What I took from that trip is a strange mesh of joy and sadness, of inclusion and exclusion, of embrace and rejection. My time there thrilled me at the same time that it left me cringing. And, lastly, it provided me with yet another reminder of death’s constant proximity to life. Of the harsh and bittersweet reality that we are dying even while we are living. I heard swells of music intermingled with the sweet smell of decay; I saw feral, scrawny cats running from overfed lapdogs; I saw enslavement at the same time that I saw people behaving with wild and free abandon; I felt palpable, hulking and shadowy dislike at the same time that I felt comradery and deep affection. I witnessed drunken street brawls, only to turn the corner to see a trumpet player purposely pointing his horn out the screen door so that he could share his music with everyone. I witnessed creativity and artistry co-mingling with the regretful fact that each of our lives are finite and immediate, meaningless at the same time that they are deeply meaningful.
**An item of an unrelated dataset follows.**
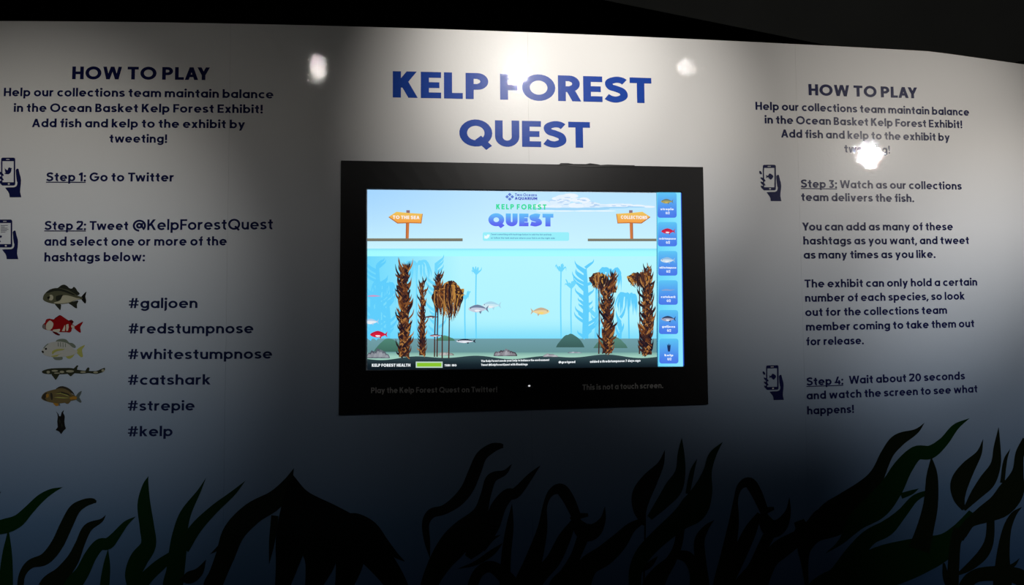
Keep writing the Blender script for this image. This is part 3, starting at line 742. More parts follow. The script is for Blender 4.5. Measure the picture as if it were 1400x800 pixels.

What did my kids see? What did they witness and feel? What will they remember? And how will they remember me? I don’t suppose to know the answer. In truth, I have absolutely no idea.
All I know is this: I love my kids. I am as obligated to them in my motherhood as I am free in my womanhood. They are mine and I am theirs and we will walk this fine line of irrational and rational together and apart, in lock step and in discord. It’s the incalculable arithmetic of a strange and dizzying cosmos.